Sí, pero no tenía otra opción. Una de las chicas que huyó conmigo era apenas una niña y estaba muerta de sed. Sin agua no tendríamos esperanza alguna. Me armé de valor y toqué en una puerta de una de las casas limítrofes sin saber si el dueño era del Estado Islámico o no. Era un señor mayor, y le dijimos que habíamos teníamos el coche averiado. Nos dijo que esperáramos a su hijo, que nos ayudaría, pero cuando el hijo apareció, le reconocí. Era amigo del militante que me había comprador, y temí por mi vida. Pero él me dijo que me quedara tranquila, que había visto como me pegaban y que me respetaba. Me dijo que no comulgaba con ISIS, pero que si no colaboraba con ellos, le matarían.
¿Cómo logró salir de ahí?
Ese hombre me ayudó entrar en contacto con unos contrabandistas kurdos. A ellos sólo les interesaba ver cuanto dinero podían conseguir a cambio de sacarnos del territorio controlado por el Estado Islámico. Éramos apenas mercancía para ellos.
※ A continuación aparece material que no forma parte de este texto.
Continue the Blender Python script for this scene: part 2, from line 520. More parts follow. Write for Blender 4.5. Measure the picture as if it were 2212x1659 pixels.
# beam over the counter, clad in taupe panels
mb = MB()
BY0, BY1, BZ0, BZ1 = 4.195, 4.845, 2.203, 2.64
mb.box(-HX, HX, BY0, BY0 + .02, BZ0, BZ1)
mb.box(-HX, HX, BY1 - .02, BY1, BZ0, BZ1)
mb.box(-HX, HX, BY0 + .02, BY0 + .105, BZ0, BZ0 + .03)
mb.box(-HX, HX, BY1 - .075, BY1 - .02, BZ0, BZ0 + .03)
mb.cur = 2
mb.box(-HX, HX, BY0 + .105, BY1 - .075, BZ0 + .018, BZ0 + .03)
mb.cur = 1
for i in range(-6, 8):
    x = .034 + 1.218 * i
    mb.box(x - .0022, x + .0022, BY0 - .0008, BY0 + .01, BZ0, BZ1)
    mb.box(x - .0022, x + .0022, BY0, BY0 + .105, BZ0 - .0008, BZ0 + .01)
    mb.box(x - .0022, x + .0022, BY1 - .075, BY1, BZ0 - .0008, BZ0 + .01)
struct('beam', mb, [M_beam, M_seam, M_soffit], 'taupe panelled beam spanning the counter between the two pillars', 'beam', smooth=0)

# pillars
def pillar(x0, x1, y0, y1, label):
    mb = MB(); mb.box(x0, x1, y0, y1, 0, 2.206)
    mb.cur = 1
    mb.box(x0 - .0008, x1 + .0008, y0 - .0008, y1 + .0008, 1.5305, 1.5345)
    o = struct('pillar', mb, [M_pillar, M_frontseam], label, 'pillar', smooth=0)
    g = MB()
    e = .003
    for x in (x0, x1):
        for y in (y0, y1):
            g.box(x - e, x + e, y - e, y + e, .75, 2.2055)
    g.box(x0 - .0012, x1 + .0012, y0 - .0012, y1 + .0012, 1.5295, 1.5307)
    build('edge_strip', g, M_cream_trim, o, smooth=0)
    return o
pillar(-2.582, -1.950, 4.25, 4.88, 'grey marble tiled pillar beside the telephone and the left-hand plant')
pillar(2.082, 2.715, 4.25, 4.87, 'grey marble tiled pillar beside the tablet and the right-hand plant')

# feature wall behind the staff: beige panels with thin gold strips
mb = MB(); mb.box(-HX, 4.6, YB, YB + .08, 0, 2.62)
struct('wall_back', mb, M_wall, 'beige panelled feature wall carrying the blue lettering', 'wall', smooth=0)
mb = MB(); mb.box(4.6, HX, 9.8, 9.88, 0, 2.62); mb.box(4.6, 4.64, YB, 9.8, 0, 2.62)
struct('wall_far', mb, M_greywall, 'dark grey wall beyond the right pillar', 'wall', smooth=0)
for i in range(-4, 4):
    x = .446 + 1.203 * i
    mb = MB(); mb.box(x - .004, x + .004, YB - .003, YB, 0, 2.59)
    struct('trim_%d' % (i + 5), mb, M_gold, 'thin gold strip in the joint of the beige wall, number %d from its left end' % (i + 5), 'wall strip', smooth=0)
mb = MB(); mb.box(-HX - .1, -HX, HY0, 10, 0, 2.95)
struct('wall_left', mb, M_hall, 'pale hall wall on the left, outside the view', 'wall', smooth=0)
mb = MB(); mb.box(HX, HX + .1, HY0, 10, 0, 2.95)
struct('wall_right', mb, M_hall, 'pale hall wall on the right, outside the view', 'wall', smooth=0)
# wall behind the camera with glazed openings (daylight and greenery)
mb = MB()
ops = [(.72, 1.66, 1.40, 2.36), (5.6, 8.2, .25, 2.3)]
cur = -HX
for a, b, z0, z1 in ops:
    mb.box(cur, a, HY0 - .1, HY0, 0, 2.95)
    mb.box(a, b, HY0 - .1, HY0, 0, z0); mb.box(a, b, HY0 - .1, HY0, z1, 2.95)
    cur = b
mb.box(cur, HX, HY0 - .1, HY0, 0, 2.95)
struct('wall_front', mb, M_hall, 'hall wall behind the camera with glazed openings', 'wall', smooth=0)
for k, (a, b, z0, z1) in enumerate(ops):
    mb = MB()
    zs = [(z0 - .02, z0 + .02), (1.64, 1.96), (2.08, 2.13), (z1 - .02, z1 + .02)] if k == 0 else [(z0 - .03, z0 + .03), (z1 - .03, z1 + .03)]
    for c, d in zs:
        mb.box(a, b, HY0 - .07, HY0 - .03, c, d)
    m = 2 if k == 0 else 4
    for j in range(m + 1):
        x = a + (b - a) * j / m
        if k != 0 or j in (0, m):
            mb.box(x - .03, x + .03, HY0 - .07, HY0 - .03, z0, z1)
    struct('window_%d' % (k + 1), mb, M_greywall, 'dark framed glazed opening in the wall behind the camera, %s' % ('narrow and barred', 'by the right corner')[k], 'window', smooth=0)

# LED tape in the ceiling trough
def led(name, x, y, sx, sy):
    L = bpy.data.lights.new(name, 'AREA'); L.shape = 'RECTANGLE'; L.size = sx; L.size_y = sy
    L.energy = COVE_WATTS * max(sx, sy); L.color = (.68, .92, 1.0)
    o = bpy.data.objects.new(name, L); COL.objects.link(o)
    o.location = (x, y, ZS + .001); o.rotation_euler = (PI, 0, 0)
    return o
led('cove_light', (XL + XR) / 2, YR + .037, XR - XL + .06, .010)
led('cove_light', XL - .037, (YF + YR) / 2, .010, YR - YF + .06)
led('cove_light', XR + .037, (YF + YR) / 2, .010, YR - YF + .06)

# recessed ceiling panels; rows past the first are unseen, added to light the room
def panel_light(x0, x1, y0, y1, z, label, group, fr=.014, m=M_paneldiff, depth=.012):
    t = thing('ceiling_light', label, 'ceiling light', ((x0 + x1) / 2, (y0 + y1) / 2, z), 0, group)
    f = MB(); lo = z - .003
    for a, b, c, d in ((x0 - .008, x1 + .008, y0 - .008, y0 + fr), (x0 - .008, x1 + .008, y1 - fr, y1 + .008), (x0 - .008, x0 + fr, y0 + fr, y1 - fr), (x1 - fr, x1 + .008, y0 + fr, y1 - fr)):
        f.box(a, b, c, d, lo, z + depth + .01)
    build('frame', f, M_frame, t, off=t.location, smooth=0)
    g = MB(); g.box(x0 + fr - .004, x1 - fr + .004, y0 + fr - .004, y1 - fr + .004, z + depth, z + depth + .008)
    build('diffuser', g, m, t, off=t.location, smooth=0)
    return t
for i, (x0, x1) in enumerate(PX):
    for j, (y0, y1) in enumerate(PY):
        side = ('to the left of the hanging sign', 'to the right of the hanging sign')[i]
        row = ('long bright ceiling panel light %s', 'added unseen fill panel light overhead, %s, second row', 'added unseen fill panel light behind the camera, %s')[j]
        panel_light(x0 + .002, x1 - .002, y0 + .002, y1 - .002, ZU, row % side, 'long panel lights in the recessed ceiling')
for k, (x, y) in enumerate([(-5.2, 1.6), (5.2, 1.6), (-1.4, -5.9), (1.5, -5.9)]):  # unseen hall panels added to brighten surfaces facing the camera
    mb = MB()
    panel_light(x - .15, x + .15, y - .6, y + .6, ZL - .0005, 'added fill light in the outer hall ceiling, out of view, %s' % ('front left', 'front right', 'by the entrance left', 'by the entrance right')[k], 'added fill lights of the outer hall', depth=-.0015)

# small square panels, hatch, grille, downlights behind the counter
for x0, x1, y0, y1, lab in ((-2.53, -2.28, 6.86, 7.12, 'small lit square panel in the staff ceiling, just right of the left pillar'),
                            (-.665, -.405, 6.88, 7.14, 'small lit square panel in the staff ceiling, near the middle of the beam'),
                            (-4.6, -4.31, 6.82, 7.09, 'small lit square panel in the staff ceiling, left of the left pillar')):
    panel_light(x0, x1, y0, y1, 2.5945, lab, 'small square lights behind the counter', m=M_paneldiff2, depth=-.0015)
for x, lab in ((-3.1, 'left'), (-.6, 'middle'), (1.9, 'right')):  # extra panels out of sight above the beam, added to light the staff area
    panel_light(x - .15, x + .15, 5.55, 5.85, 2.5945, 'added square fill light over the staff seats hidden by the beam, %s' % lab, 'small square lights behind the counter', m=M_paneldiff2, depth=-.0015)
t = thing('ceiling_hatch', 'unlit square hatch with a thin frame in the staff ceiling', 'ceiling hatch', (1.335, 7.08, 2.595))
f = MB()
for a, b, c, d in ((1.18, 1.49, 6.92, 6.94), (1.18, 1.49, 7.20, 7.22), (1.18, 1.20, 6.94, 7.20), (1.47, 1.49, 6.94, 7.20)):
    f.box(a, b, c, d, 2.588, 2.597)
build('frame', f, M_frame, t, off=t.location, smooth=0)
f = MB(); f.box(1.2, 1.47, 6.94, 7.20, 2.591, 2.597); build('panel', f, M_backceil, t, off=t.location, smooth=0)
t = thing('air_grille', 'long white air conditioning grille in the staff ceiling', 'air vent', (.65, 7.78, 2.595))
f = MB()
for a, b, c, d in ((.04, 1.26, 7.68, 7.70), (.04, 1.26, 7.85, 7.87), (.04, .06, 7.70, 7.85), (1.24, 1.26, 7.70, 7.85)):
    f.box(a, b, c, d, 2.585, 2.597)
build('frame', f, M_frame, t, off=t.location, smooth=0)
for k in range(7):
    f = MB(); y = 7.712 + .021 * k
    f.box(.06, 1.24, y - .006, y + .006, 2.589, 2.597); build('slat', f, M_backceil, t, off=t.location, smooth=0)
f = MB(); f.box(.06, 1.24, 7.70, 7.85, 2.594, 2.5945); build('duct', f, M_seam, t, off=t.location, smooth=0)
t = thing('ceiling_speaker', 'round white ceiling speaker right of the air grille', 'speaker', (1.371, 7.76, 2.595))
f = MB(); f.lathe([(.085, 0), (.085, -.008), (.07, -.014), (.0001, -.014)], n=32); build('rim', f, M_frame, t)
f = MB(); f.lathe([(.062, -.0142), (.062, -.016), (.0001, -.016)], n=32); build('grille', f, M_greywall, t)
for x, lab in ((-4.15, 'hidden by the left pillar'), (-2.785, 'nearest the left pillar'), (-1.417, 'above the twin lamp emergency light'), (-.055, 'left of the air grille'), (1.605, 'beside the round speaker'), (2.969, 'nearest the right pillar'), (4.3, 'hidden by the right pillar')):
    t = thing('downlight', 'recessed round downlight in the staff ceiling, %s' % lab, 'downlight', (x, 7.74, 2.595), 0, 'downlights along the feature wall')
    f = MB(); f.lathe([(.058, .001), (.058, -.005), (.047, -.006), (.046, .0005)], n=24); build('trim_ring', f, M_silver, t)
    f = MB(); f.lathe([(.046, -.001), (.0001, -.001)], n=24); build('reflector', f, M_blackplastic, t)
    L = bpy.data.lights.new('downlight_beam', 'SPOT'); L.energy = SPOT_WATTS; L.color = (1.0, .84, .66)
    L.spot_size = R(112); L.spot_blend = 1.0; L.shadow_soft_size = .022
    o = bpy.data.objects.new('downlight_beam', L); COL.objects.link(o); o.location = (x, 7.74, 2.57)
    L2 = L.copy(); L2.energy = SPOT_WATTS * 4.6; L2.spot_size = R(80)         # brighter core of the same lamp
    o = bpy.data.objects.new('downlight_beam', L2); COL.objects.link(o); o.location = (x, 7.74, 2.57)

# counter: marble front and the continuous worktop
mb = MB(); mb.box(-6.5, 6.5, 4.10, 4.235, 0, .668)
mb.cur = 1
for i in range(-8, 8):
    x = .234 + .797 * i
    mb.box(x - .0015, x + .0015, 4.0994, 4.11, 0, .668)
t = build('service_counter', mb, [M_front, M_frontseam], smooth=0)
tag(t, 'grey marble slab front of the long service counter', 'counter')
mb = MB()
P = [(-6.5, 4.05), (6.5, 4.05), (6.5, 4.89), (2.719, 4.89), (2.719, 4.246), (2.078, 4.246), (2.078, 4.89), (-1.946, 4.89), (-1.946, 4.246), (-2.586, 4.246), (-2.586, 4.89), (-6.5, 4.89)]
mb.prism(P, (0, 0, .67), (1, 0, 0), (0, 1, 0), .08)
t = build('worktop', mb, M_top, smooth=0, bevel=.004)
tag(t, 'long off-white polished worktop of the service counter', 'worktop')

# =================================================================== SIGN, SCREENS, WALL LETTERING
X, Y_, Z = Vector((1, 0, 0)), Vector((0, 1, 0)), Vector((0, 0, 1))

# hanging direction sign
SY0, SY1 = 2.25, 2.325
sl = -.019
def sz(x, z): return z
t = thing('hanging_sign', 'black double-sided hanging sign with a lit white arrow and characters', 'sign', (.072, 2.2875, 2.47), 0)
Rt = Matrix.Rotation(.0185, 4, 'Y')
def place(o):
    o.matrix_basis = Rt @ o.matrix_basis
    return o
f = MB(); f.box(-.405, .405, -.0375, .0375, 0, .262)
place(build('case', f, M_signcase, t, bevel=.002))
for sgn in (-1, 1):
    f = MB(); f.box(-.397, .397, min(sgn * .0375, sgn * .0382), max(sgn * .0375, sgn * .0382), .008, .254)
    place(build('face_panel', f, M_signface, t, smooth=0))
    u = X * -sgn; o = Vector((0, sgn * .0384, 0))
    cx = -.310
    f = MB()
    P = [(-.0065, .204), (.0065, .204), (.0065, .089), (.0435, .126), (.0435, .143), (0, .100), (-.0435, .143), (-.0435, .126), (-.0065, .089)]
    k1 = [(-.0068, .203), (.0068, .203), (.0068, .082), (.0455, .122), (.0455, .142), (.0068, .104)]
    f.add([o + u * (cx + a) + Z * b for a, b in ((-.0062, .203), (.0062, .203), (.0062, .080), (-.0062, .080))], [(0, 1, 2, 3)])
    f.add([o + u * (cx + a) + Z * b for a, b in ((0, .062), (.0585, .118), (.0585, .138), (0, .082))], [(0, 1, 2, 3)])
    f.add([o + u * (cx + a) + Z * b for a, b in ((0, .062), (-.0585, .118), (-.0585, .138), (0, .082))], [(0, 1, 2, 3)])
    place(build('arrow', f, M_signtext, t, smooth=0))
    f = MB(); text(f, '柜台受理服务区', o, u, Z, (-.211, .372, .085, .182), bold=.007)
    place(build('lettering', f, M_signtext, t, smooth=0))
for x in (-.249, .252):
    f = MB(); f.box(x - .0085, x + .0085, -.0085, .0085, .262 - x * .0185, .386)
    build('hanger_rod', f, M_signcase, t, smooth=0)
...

¿Cuando finalmente sale de la zona fue enviada a un campo de refugiados. ¿Sufrió algún tipo de discriminación por el tratamiento que recibió durante su periodo de cautiverio?
En el campo había gente que rechazaban a los ex esclavos del ISIS precisamente por lo que habían sufrido; consideraban a las mujeres que habían sido violadas como mujeres sin honor, mujeres manchadas. Tuve suerte en que cuando llegué el líder de los yazidíes en el campo de refugiados reunió a los otros de mi minoría y, al contar lo que me había pasado, dijo que yo debía ser objeto de honor, no repulsa. Que yo merecía mayor respeto por lo que había vivido.
¿Consiguió reunirse con el resto de su familia?
Sólo con uno de mis hermanos menores. Pese al apoyo de la comunidad en el campo, estábamos sólo, y por eso inmigramos a Europa en cuanto tuvimos la oportunidad.
¿Cuáles son sus objetivos ahora?
Cuento mi historia para dar atención al sufrimiento de mi minoría, y para pedir que la comunidad internacional nos de justicia. Los criminales que mataron a mis familiares y me violaron siguen libres; tienen que pagar por lo que hicieron. Exijo que lo que ISIS ha hecho a los yazidíes sea clasificado como un genocidio. También pido que Naciones Unidas despliegue una fuerza de seguridad internacional a la zona donde vivimos, pues no es la primera vez que nuestros vecinos han intentado exterminarnos. Pido que cuando piensen en nosotros la gente de fuera se pregunte, ¿qué medidas tomaría si se tratase de mi mujer, de mi madre, hermana o hija?
Usted concluye su relato recordando las palabras de su padre, que siempre dijo que “las personas son buenas, pero que es su entorno que las corrompe”. ¿Considera que los militantes del Estado Islámico son personas fundamentalmente buenas, corrompidas por los líderes del movimiento?
Creo que todos los seres humanos son fundamentalmente buenos: nadie nace siendo militante del ISIS. La religión, el entorno familiar, la sociedad que nos rodea… Estos son los factores que nos moldean. La ideología del Estado Islámico convierte a las personas en monstruos.